◆ WRITTEN EXERCISE:
Reproduce nothing but the lines from the one with "Write a Blender" through the one with "sc.view_settings.exposure = 0.32;", exactly and with both ends. Omit pictures.

◆ THE DATA:
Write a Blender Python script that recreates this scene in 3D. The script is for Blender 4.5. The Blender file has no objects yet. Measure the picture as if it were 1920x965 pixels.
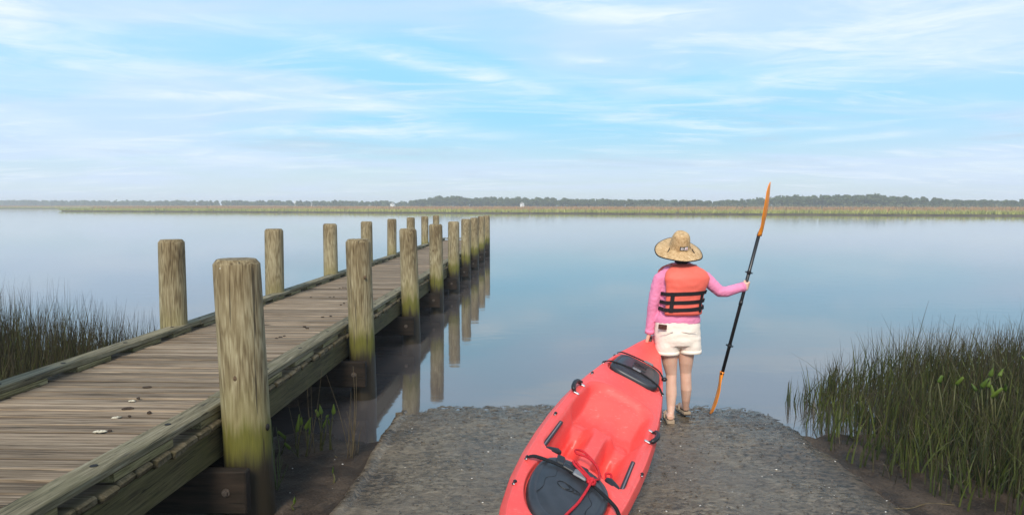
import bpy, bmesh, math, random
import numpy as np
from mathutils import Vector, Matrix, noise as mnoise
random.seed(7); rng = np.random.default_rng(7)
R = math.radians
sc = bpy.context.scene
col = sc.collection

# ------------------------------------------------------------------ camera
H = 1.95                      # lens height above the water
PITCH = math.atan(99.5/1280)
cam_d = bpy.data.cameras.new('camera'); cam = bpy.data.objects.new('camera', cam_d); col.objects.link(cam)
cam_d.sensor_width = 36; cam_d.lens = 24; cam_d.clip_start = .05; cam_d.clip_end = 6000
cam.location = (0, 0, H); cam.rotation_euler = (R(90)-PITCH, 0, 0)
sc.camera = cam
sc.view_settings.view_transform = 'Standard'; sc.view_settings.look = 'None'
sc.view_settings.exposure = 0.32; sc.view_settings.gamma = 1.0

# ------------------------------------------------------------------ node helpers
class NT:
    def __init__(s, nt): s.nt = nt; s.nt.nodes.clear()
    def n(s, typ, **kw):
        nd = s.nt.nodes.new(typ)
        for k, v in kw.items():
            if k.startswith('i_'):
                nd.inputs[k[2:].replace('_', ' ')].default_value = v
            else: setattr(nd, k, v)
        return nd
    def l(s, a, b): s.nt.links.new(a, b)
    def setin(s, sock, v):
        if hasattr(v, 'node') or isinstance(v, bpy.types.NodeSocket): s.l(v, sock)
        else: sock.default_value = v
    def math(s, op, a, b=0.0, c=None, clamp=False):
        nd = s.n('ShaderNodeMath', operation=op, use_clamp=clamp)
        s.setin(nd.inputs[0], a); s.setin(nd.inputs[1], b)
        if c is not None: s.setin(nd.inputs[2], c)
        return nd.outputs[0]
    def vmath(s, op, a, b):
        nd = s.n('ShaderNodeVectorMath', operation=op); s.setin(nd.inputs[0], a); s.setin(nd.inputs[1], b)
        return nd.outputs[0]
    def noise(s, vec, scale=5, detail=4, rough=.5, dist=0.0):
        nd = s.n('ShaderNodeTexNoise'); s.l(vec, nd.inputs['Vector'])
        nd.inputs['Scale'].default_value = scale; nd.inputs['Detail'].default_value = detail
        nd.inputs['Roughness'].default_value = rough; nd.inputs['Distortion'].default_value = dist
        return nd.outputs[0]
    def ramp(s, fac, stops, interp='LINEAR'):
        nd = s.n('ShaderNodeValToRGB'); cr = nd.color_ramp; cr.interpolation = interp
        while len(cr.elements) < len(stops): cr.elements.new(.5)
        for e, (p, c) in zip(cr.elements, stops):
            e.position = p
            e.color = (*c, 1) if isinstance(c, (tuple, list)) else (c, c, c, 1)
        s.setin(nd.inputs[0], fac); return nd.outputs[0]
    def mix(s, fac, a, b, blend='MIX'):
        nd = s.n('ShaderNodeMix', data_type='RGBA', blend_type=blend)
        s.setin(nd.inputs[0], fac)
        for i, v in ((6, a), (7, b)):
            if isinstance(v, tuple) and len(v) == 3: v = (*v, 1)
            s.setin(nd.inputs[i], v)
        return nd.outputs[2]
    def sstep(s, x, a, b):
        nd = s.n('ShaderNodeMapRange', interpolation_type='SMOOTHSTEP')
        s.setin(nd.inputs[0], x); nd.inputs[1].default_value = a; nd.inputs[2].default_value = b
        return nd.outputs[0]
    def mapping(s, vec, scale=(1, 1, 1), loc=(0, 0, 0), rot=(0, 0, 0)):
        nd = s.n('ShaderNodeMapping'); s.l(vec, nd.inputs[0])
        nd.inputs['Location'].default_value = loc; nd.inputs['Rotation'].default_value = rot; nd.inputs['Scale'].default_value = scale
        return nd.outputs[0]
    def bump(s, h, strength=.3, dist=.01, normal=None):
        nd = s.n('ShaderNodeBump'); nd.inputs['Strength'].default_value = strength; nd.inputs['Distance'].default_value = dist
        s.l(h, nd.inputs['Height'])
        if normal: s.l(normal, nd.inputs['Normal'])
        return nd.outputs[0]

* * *

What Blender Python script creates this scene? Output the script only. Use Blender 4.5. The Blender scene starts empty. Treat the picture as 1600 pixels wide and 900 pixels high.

◆ RESULT OF THIS TASK:
Write a Blender Python script that recreates this scene in 3D. The script is for Blender 4.5. The Blender file has no objects yet. Measure the picture as if it were 1920x965 pixels.
import bpy, bmesh, math, random
import numpy as np
from mathutils import Vector, Matrix, noise as mnoise
random.seed(7); rng = np.random.default_rng(7)
R = math.radians
sc = bpy.context.scene
col = sc.collection

# ------------------------------------------------------------------ camera
H = 1.95                      # lens height above the water
PITCH = math.atan(99.5/1280)
cam_d = bpy.data.cameras.new('camera'); cam = bpy.data.objects.new('camera', cam_d); col.objects.link(cam)
cam_d.sensor_width = 36; cam_d.lens = 24; cam_d.clip_start = .05; cam_d.clip_end = 6000
cam.location = (0, 0, H); cam.rotation_euler = (R(90)-PITCH, 0, 0)
sc.camera = cam
sc.view_settings.view_transform = 'Standard'; sc.view_settings.look = 'None'
sc.view_settings.exposure = 0.32; sc.view_settings.gamma = 1.0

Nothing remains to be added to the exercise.